> Goal of the exercise: Everything from the line containing "cb.leaves(C + A" to the final line of the records below should be given again exactly, and nothing else.

> Excerpted data:

........

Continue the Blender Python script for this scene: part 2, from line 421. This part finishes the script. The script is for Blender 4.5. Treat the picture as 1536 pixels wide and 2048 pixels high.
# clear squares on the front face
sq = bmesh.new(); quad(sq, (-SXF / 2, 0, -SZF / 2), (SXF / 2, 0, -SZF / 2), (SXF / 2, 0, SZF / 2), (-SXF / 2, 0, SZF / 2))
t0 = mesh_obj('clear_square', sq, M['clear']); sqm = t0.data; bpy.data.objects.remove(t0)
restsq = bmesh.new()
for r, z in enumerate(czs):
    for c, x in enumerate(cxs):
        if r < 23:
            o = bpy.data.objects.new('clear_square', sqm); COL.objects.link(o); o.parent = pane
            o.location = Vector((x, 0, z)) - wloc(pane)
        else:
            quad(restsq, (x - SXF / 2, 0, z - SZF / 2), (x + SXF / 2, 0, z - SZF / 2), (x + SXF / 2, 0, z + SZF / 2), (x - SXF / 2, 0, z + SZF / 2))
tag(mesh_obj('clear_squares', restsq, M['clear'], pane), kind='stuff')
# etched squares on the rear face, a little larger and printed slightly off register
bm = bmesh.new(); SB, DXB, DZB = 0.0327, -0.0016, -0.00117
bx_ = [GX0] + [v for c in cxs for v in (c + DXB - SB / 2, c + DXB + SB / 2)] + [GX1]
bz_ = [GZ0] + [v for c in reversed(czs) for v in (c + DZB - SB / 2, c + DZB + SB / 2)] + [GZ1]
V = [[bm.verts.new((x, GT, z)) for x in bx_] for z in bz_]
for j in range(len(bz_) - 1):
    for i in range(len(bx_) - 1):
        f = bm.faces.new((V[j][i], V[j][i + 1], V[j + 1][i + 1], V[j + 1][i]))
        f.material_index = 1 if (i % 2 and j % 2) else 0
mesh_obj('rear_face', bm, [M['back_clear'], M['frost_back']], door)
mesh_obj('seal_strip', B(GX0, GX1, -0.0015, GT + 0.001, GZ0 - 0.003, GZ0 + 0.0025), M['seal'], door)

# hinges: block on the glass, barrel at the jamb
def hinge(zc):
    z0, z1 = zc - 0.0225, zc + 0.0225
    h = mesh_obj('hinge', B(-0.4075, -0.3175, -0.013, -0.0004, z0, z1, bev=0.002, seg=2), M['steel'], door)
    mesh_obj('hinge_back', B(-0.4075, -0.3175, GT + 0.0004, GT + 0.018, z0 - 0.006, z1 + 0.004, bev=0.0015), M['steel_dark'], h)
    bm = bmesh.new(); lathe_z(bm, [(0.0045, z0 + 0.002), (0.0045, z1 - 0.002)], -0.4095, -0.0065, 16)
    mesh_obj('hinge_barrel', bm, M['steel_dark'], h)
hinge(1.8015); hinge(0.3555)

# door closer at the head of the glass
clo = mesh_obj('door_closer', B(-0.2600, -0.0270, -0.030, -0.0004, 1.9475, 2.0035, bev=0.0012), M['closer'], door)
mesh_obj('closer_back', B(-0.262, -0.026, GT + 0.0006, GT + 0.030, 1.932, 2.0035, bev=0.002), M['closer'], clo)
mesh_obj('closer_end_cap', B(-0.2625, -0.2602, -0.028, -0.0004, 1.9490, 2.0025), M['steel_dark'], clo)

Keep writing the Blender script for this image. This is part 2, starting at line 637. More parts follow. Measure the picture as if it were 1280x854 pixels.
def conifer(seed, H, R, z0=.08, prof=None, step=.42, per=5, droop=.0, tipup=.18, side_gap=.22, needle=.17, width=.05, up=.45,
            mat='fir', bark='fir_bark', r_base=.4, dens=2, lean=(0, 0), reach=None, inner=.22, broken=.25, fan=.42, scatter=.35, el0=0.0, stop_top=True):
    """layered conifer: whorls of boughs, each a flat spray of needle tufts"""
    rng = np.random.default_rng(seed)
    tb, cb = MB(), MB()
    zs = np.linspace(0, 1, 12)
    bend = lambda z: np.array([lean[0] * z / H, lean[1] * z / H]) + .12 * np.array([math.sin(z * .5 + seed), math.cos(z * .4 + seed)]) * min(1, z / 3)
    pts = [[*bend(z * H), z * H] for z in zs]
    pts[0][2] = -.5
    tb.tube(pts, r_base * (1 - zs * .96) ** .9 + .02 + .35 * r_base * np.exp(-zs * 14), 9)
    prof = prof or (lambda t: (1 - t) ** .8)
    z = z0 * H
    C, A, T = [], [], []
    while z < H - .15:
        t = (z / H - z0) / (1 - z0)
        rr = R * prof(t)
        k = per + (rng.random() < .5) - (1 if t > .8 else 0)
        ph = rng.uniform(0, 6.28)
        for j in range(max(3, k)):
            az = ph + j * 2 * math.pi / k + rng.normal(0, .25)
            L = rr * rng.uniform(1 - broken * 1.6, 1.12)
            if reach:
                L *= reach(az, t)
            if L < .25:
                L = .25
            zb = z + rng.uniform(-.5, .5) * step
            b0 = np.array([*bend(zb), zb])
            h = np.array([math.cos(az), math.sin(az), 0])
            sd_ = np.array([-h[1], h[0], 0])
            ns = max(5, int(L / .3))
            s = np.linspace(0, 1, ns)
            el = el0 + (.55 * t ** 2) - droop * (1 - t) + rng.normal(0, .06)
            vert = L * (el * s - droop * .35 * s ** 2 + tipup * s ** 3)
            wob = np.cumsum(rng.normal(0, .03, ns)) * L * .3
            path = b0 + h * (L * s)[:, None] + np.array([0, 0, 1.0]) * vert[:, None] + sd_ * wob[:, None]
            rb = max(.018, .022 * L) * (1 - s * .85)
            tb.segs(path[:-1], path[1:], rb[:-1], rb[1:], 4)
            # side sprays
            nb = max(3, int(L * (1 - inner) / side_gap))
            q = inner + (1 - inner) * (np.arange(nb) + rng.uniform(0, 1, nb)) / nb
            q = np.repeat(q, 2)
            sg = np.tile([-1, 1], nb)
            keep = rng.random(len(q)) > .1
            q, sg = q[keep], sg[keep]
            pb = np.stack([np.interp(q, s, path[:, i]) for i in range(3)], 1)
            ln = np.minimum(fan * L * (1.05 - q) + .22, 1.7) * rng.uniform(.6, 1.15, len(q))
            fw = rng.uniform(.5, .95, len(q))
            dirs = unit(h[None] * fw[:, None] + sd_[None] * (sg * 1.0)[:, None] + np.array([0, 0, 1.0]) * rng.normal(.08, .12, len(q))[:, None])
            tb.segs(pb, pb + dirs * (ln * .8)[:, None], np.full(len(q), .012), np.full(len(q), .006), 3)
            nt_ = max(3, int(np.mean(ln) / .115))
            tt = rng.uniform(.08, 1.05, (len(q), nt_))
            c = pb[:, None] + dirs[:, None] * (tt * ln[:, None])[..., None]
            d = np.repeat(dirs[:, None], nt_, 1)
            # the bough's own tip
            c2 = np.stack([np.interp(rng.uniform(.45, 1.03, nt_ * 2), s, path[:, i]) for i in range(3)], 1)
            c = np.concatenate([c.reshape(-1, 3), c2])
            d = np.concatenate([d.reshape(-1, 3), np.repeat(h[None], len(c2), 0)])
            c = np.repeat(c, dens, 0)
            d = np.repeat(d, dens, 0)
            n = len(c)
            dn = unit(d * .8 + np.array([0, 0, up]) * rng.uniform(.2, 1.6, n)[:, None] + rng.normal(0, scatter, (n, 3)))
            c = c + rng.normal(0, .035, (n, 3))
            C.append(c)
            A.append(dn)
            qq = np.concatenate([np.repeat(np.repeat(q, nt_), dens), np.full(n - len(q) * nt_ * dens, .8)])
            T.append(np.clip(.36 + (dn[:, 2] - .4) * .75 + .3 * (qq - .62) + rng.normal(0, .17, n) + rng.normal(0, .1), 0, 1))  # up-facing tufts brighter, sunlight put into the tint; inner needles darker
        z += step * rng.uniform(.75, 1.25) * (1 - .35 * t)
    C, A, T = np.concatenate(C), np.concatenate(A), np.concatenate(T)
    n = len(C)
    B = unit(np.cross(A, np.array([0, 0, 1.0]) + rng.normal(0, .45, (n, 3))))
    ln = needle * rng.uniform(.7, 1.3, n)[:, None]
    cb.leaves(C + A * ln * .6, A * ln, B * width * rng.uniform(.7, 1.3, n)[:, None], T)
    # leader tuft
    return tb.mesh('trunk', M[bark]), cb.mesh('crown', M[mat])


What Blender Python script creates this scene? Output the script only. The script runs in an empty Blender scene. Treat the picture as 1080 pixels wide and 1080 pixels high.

........

> Solution to this task:
    cb.leaves(C + A * ln * .6, A * ln, B * width * rng.uniform(.7, 1.3, n)[:, None], T)
    # leader tuft
    return tb.mesh('trunk', M[bark]), cb.mesh('crown', M[mat])


What Blender Python script creates this scene? Output the script only. The script runs in an empty Blender scene. Treat the picture as 1080 pixels wide and 1080 pixels high.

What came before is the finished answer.